PROBLEM:
Using the listing below, please print exactly the lines from the one with "Generate a Blender" through the one with "sun.rotation_euler = (-S).to_track_quat('-Z', 'Y').to_euler();". Leave out every picture.

PROVIDED INFORMATION:

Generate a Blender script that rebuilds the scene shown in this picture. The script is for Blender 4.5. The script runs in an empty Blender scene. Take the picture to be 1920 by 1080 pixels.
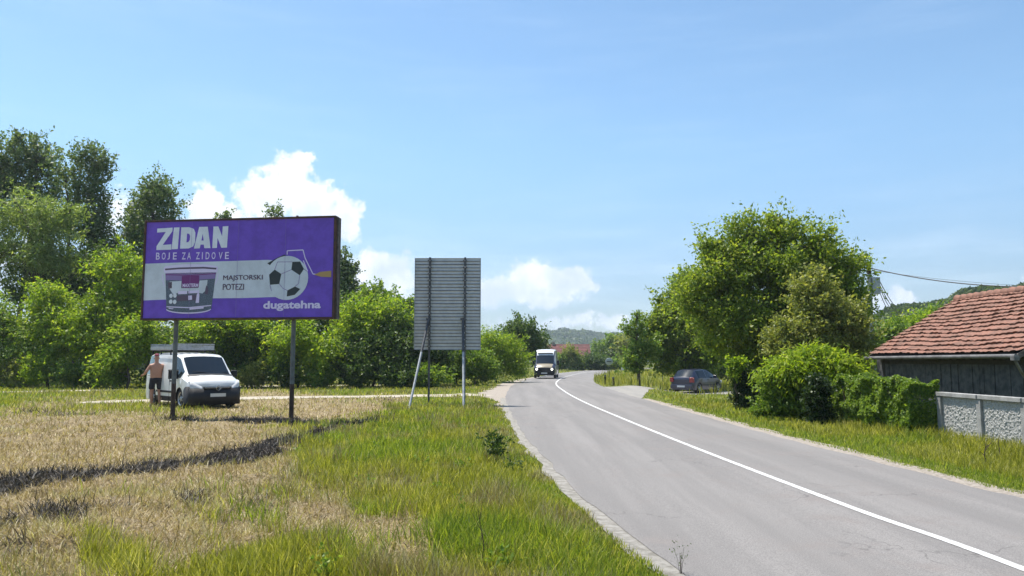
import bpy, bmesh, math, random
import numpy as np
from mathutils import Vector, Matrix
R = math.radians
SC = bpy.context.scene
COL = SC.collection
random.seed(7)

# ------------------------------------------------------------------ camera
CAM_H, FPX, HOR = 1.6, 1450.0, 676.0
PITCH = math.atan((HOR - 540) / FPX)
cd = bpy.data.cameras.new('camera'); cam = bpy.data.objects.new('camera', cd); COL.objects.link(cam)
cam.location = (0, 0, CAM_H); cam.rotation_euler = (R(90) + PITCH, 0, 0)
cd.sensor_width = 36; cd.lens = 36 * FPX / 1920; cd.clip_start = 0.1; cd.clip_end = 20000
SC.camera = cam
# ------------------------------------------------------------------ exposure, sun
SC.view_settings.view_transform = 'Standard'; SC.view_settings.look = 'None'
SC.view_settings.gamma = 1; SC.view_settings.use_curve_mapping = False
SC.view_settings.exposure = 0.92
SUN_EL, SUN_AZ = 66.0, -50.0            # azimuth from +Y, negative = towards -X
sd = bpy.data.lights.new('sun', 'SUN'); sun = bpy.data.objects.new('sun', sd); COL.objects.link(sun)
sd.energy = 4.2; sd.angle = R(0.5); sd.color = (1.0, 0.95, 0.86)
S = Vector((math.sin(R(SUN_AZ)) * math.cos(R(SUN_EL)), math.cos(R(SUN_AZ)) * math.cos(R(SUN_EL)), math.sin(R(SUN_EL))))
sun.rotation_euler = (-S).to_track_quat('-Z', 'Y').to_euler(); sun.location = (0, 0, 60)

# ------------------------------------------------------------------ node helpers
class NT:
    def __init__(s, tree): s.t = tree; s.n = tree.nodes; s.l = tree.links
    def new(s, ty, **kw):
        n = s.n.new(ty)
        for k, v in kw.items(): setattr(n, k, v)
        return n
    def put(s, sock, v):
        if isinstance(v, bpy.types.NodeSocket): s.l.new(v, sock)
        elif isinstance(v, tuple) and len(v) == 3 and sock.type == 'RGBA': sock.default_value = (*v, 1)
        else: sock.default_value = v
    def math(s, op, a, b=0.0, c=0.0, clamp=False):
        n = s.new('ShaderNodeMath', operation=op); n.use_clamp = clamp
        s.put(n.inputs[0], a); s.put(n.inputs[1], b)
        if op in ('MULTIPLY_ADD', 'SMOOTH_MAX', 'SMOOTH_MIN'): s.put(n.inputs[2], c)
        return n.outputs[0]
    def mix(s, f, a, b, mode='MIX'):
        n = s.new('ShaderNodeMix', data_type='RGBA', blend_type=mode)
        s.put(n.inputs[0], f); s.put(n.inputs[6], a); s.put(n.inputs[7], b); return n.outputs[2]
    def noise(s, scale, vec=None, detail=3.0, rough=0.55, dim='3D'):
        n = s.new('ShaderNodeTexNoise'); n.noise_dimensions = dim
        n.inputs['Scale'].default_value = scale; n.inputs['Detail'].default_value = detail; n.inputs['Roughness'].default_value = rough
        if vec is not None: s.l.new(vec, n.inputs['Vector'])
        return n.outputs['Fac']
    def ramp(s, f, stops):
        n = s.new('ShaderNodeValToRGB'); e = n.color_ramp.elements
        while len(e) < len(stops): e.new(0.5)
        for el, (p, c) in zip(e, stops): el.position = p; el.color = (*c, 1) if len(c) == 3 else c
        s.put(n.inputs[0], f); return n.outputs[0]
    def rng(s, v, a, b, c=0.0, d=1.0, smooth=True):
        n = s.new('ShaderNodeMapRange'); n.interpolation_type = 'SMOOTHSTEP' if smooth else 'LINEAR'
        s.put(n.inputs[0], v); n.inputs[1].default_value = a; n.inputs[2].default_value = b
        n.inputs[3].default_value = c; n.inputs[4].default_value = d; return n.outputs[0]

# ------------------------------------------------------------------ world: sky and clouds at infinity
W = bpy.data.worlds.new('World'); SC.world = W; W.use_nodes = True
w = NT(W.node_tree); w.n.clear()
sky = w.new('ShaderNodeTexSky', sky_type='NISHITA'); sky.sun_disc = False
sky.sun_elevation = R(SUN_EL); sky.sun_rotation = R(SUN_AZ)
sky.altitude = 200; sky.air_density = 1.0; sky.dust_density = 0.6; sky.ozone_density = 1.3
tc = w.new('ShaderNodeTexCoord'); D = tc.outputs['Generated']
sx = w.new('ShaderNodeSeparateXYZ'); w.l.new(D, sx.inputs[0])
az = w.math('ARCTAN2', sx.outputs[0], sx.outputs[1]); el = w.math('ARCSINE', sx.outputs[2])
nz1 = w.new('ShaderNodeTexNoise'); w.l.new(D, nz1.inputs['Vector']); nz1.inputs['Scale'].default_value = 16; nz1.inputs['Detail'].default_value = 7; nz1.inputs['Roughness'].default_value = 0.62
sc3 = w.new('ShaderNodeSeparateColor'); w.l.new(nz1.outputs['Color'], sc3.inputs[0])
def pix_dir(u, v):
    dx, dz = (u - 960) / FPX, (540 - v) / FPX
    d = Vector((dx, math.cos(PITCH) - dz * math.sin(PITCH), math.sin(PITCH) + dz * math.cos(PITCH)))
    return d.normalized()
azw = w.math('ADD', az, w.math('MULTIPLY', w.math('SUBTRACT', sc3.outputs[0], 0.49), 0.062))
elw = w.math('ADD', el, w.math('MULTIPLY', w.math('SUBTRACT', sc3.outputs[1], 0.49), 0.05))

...

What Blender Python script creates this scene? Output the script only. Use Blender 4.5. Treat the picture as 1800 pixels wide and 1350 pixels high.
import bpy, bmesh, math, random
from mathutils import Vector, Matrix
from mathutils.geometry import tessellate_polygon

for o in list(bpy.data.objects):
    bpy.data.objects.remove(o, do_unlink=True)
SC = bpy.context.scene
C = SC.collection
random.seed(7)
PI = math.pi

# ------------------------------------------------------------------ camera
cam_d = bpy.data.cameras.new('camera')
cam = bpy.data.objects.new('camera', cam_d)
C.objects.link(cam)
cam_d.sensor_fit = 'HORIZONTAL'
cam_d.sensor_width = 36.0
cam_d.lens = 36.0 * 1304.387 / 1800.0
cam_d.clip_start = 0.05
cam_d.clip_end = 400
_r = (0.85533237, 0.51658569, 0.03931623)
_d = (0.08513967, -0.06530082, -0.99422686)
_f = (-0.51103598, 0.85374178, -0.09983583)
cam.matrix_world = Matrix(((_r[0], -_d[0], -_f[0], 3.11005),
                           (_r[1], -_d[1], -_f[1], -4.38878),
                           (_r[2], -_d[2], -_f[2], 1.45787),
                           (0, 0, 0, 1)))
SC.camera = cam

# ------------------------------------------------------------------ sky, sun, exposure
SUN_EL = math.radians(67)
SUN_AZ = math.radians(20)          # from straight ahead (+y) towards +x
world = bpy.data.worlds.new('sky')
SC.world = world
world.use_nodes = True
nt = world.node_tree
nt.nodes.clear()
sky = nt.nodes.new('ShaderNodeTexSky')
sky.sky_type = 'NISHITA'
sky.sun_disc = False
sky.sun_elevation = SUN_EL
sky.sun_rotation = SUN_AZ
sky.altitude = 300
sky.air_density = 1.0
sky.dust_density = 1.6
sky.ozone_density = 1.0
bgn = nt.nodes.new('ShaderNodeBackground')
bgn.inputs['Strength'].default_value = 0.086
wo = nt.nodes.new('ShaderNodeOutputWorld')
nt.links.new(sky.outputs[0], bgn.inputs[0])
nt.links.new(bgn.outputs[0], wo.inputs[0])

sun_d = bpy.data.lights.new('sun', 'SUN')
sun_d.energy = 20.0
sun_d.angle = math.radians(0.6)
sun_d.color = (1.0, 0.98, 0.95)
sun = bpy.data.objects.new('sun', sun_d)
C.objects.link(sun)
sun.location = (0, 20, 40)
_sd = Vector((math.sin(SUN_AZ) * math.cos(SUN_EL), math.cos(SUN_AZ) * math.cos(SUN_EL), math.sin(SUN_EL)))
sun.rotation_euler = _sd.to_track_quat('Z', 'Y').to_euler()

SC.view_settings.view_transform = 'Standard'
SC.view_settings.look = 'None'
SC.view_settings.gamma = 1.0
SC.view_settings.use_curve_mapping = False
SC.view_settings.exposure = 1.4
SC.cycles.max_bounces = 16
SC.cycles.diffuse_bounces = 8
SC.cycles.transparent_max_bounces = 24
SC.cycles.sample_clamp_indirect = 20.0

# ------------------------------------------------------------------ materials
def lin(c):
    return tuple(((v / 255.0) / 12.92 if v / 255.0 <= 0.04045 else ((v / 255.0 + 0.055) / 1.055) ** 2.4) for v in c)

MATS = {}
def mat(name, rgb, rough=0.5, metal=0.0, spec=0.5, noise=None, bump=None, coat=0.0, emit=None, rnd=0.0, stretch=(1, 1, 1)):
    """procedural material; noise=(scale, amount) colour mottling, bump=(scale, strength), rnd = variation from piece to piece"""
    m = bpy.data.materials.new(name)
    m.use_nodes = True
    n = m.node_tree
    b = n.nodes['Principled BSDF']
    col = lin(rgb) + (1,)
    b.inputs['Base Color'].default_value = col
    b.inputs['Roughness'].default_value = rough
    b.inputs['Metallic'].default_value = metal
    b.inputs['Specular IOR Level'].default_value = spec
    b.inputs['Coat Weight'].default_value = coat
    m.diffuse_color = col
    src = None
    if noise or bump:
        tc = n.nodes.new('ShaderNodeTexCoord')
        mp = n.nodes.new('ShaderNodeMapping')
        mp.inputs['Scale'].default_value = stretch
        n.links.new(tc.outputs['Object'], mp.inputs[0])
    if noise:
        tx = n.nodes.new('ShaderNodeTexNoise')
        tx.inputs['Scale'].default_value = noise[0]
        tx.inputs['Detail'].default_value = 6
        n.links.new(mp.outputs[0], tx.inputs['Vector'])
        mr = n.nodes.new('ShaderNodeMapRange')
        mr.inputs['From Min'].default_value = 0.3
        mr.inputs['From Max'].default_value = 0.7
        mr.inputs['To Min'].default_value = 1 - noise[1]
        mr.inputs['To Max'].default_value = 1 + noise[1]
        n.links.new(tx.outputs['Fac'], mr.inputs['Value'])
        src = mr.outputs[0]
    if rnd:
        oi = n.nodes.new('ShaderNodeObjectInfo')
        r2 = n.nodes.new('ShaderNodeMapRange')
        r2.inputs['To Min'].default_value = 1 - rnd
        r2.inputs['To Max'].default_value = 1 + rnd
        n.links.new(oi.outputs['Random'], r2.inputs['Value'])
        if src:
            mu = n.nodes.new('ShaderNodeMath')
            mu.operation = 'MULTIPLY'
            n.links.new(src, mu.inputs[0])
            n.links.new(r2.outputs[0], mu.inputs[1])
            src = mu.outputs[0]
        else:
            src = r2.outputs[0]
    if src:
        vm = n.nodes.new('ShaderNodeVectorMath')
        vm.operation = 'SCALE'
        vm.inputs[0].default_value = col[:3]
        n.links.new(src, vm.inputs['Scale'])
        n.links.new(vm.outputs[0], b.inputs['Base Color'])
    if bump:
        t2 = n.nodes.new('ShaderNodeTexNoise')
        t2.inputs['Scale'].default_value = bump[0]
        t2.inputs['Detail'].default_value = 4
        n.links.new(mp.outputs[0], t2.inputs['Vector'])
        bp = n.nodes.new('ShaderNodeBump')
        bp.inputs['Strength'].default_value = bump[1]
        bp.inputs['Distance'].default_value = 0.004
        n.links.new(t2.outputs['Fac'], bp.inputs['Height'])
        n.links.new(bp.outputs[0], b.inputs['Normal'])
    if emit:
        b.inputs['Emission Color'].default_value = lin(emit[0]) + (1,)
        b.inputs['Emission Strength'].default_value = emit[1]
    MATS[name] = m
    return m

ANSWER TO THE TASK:
Generate a Blender script that rebuilds the scene shown in this picture. The script is for Blender 4.5. The script runs in an empty Blender scene. Take the picture to be 1920 by 1080 pixels.
import bpy, bmesh, math, random
import numpy as np
from mathutils import Vector, Matrix
R = math.radians
SC = bpy.context.scene
COL = SC.collection
random.seed(7)

# ------------------------------------------------------------------ camera
CAM_H, FPX, HOR = 1.6, 1450.0, 676.0
PITCH = math.atan((HOR - 540) / FPX)
cd = bpy.data.cameras.new('camera'); cam = bpy.data.objects.new('camera', cd); COL.objects.link(cam)
cam.location = (0, 0, CAM_H); cam.rotation_euler = (R(90) + PITCH, 0, 0)
cd.sensor_width = 36; cd.lens = 36 * FPX / 1920; cd.clip_start = 0.1; cd.clip_end = 20000
SC.camera = cam
# ------------------------------------------------------------------ exposure, sun
SC.view_settings.view_transform = 'Standard'; SC.view_settings.look = 'None'
SC.view_settings.gamma = 1; SC.view_settings.use_curve_mapping = False
SC.view_settings.exposure = 0.92
SUN_EL, SUN_AZ = 66.0, -50.0            # azimuth from +Y, negative = towards -X
sd = bpy.data.lights.new('sun', 'SUN'); sun = bpy.data.objects.new('sun', sd); COL.objects.link(sun)
sd.energy = 4.2; sd.angle = R(0.5); sd.color = (1.0, 0.95, 0.86)
S = Vector((math.sin(R(SUN_AZ)) * math.cos(R(SUN_EL)), math.cos(R(SUN_AZ)) * math.cos(R(SUN_EL)), math.sin(R(SUN_EL))))
sun.rotation_euler = (-S).to_track_quat('-Z', 'Y').to_euler(); sun.location = (0, 0, 60)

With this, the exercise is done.